LİSTE BELLİ AMA İLAN EDİLMİYOR
3-
Türkiye’den kimler olduğu da merak konusu. Filodaki gemi sayısı arttığı için Türkiye’den katılımcıların da 50’nin üzerine çıktığını biliyorum. Ben gazeteci olarak filoda olacağım. Bildiğim,
iki önemli gazeteci daha gemilerde olacak.
Kendileri ilan etmedikleri için isimlerini burada yazmıyorum. Ayrıca sivil
toplum çalışmalarında öne çıkan bazı kıymetli isimlerin olduğunun bilgisini aldım.
Gizli saklı bir durum yok ancak şimdilik güvenlik nedeniyle ilan etmeme önlemi alınıyor. Delegasyonun bu kararını ben de destekliyorum. Önceki yazıda da ifade etmiştim:
İsrail, filodaki gemileri kullanacak kaptanlara engelleme girişimlerinde bulundu.
YOLA ÇIKMAK YETMİYOR
Gelelim diğer detaylara… Gemiler Tunus ve İspanya’dan kalkacak.
Ek olarak iki farklı ülkeden daha filoya katılım olasılığı var.
Gazeteci olarak da gözlemliyorum: Çok dinamik ve anlık değişkenliklerin yaşandığı bir sürecin içerisindeyiz.
Tehdit boyutu yüksek, çok katmanlı, çok taraflı ve büyük bir organizasyonun parçasıyız.
Yola çıkmak ya da böyle bir cesareti ortaya koymak yetmiyor. Güvenlik ve gemilerin tedariki gibi nedenlerle çıkış limanlarının değişmesi söz konusu. Nihai hedef 1 Eylül’de yola koyulmak.
ÖNCE EĞİTİMLER ALINACAK
Gemilere çıkılmadan önce ciddi bir eğitimden geçinilecek. Sıradan bir seyahat ya da turistik gezi olmayacak.

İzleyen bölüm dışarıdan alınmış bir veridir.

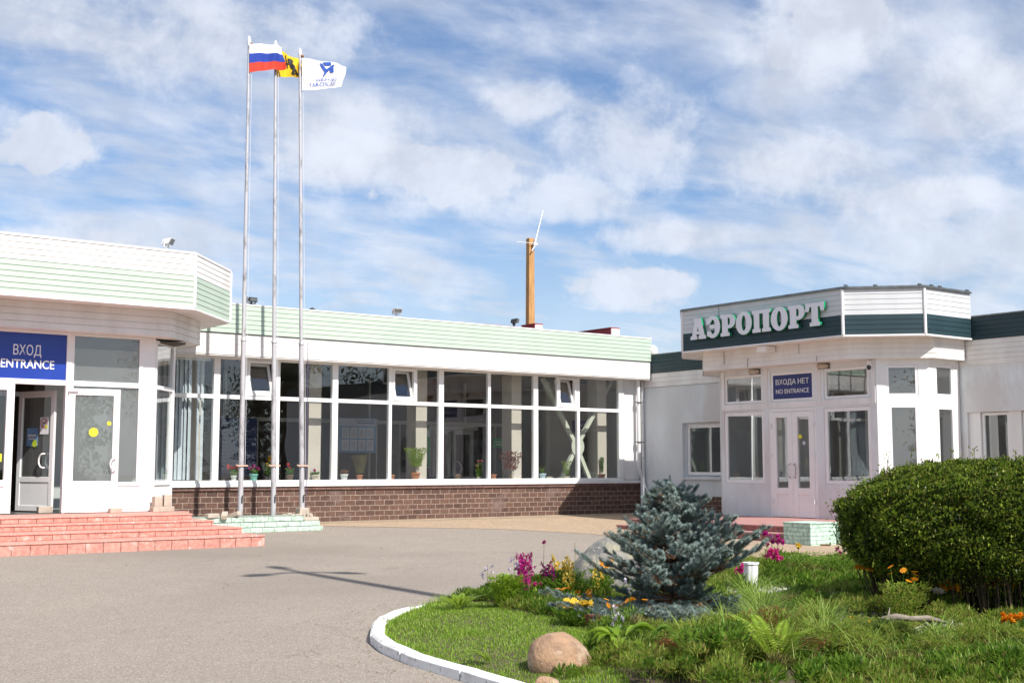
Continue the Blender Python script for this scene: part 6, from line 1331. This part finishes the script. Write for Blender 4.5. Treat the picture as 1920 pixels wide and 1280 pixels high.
# ferns
def fern(x, y, lab, n=7, L_=.30, m='lime', rise=.75, az0=0, azr=6.28):
    L_ *= 1.45; z = z_at(x, y) + float(cover_h(np.array([x]), np.array([y]))[0]) * .6; t = empty('fern', (x, y, z), lab, 'fern'); C0, U, V = [], [], []; b = MB()
    for i in range(n):
        az = az0 + azr * (i + random.uniform(.2, .8)) / n; d = Vector((math.cos(az), math.sin(az), 0)); l = L_ * random.uniform(.75, 1.1)
        pf_ = lambda u: Vector((x, y, z)) + d * l * u + Vector((0, 0, rise * l * (1.5 * u - .9 * u * u))); b.tube([pf_(0), pf_(.5), pf_(1)], [.003, .002, .001], 4)
        s = np.array((-d.y, d.x, 0.))
        for k in range(26):
            u = .12 + .88 * k / 26; p = np.array(pf_(u)); tg = np.array((pf_(min(1, u + .03)) - pf_(u - .03)).normalized()); w = .26 * l * math.sin(min(1, u * 1.2 + .08) * math.pi) ** .8 * .5 + .006
            for sg in (-1, 1): dr = s * sg * .9 + tg * .35; C0.append(p + dr * w * .5); U.append(dr * w * .55); V.append(tg * l * .026)
    b.build('stems', LEAF[m], t); quads('fronds', np.array(C0), np.array(U), np.array(V), LEAF[m], t); return t
fern(7.42, 10.85, 'bright lime fern at the kerb behind the lawn', 12, .26, rise=.6)
fern(5.85, 8.12, 'lime fern fronds against the left side of the tan boulder', 4, .17, az0=1.8, azr=2.4)
fern(7.05, 6.25, 'lime fern with tall fronds at the bottom edge, right of centre', 8, .36, rise=1.0)
fern(10.3, 11.5, 'yellow green fern at the back left of the spruce', 7, .2)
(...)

Eğitimler, Türkiye’de başlayacak ve kalkılacak ülkelerden gemiye binene kadar sürecek.
Birçoğumuz uzun süreli deniz yolculuğu nedir, gemide neler yapılır bilmiyoruz. Bunun yanında;
İsrail müdahalesinde ne yapacağız? Ne söyleyeceğiz? Nasıl davranacağız?
Bu durumlarla ilgili de kapsamlı bir eğitim alacağız.
KİŞİSEL ŞOV MU? ASLA!
Son olarak… Bu kadar insan kaynağının,
farklı milletlerden çeşit çeşit insanların bir amaç için karınca gibi geceli gündüzlü ve hiçbir menfaat beklemeden çalışması İsrail karşısında edinilmiş bir irade zaferidir.
Devasa, lojistik organizasyon gerektiren, denize açılmadan çok sayıda engelle karşılaşılacak, çok yönlü riskleri olan bir abluka kırma girişiminden söz ediyoruz. Böyle bir girişimin içerisinde olmak, gemide olmak ya da aşağıda yer almak çok önemli değil. Kimse o gemilere fotoğraf paylaşmak için binmiyor.
Hem şahsen hem de katılan herkes adına ifade edeyim: Hepimiz, bu eylemi kişisel bir şova dönüştürme fikrinden Allah'a sığınıyoruz.